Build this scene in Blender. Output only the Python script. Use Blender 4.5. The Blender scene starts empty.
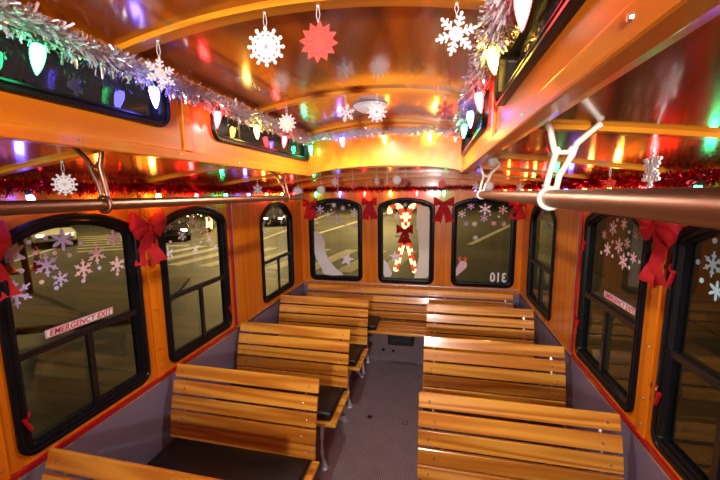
import bpy, bmesh, math, random
from mathutils import Vector, Matrix
random.seed(7)
C = bpy.context.scene.collection
PI = math.pi

# ------------------------------------------------------------------ materials
def node_mat(name):
    m = bpy.data.materials.new(name); m.use_nodes = True
    nt = m.node_tree; return m, nt, nt.nodes['Principled BSDF']

def plain(name, col, rough=.5, metal=0, coat=0, bump=0, bscale=200, var=0):
    m, nt, b = node_mat(name)
    b.inputs['Base Color'].default_value = (*col, 1); b.inputs['Roughness'].default_value = rough
    b.inputs['Metallic'].default_value = metal; b.inputs['Coat Weight'].default_value = coat
    n = nt.nodes.new('ShaderNodeTexNoise'); n.inputs['Scale'].default_value = bscale
    tc = nt.nodes.new('ShaderNodeTexCoord'); nt.links.new(tc.outputs['Object'], n.inputs['Vector'])
    if var:
        mx = nt.nodes.new('ShaderNodeMix'); mx.data_type = 'RGBA'
        mx.inputs['A'].default_value = (*[c*(1-var) for c in col], 1); mx.inputs['B'].default_value = (*[min(1, c*(1+var)) for c in col], 1)
        nt.links.new(n.outputs['Fac'], mx.inputs['Factor']); nt.links.new(mx.outputs['Result'], b.inputs['Base Color'])
    if bump:
        bp = nt.nodes.new('ShaderNodeBump'); bp.inputs['Strength'].default_value = bump; bp.inputs['Distance'].default_value = .002
        nt.links.new(n.outputs['Fac'], bp.inputs['Height']); nt.links.new(bp.outputs['Normal'], b.inputs['Normal'])
    return m

def wood(name, ca, cb, axis, rough=.3, coat=.5, grain=6., bump=.1, island=.25, fine=1.0, crough=.12):
    """varnished wood, the grain running along axis"""
    m, nt, b = node_mat(name); N = nt.nodes.new; L = nt.links.new
    tc = N('ShaderNodeTexCoord'); oi = N('ShaderNodeObjectInfo'); ge = N('ShaderNodeNewGeometry')
    add = N('ShaderNodeMath'); add.operation = 'ADD'; L(oi.outputs['Random'], add.inputs[0]); L(ge.outputs['Random Per Island'], add.inputs[1])
    mul = N('ShaderNodeMath'); mul.operation = 'MULTIPLY'; mul.inputs[1].default_value = 37.; L(add.outputs[0], mul.inputs[0])
    va = N('ShaderNodeVectorMath'); va.operation = 'ADD'; L(tc.outputs['Object'], va.inputs[0]); L(mul.outputs[0], va.inputs[1])
    mp = N('ShaderNodeMapping'); sc = [grain*fine*4]*3; sc['xyz'.index(axis)] = grain*.28; mp.inputs['Scale'].default_value = sc
    L(va.outputs[0], mp.inputs['Vector'])
    n1 = N('ShaderNodeTexNoise'); n1.inputs['Scale'].default_value = 1.; n1.inputs['Detail'].default_value = 5; n1.inputs['Distortion'].default_value = 1.2
    L(mp.outputs[0], n1.inputs['Vector'])
    mp2 = N('ShaderNodeMapping'); sc = [grain*3]*3; sc['xyz'.index(axis)] = grain*.12; mp2.inputs['Scale'].default_value = sc
    L(va.outputs[0], mp2.inputs['Vector'])
    n2 = N('ShaderNodeTexNoise'); n2.inputs['Scale'].default_value = .7; n2.inputs['Detail'].default_value = 1
    L(mp2.outputs[0], n2.inputs['Vector'])
    rg = N('ShaderNodeMath'); rg.operation = 'MULTIPLY'; rg.inputs[1].default_value = 34.; L(n2.outputs['Fac'], rg.inputs[0])
    fr = N('ShaderNodeMath'); fr.operation = 'SINE'; L(rg.outputs[0], fr.inputs[0])
    mr = N('ShaderNodeMapRange'); mr.inputs['From Min'].default_value = -1; L(fr.outputs[0], mr.inputs['Value'])
    mm = N('ShaderNodeMix'); mm.data_type = 'FLOAT'; mm.inputs['Factor'].default_value = .5
    L(n1.outputs['Fac'], mm.inputs['A']); L(mr.outputs['Result'], mm.inputs['B'])
    cr = N('ShaderNodeValToRGB'); cr.color_ramp.elements[0].color = (*cb, 1); cr.color_ramp.elements[1].color = (*ca, 1)
    cr.color_ramp.elements[0].position = .2; cr.color_ramp.elements[1].position = .68
    L(mm.outputs['Result'], cr.inputs['Fac'])
    hs = N('ShaderNodeHueSaturation'); L(cr.outputs['Color'], hs.inputs['Color'])
    vr = N('ShaderNodeMapRange'); vr.inputs['To Min'].default_value = 1-island; vr.inputs['To Max'].default_value = 1+island*.6
    L(ge.outputs['Random Per Island'], vr.inputs['Value']); L(vr.outputs['Result'], hs.inputs['Value'])
    L(hs.outputs['Color'], b.inputs['Base Color'])
    b.inputs['Specular IOR Level'].default_value = .35
    b.inputs['Roughness'].default_value = rough; b.inputs['Coat Weight'].default_value = coat; b.inputs['Coat Roughness'].default_value = crough
    bp = N('ShaderNodeBump'); bp.inputs['Strength'].default_value = bump; bp.inputs['Distance'].default_value = .003
    L(n1.outputs['Fac'], bp.inputs['Height']); L(bp.outputs['Normal'], b.inputs['Normal'])
    return m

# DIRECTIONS
Starting at the first line of the material, output exactly the lines up to and including the one with "nt = m.node_tree;". Do not include the pictures.

# FULL ANSWER
Build this scene in Blender. Output only the Python script. Use Blender 4.5. The Blender scene starts empty.
import bpy, bmesh, math, random
from mathutils import Vector, Matrix
random.seed(7)
C = bpy.context.scene.collection
PI = math.pi

# ------------------------------------------------------------------ materials
def node_mat(name):
    m = bpy.data.materials.new(name); m.use_nodes = True
    nt = m.node_tree; return m, nt, nt.nodes['Principled BSDF']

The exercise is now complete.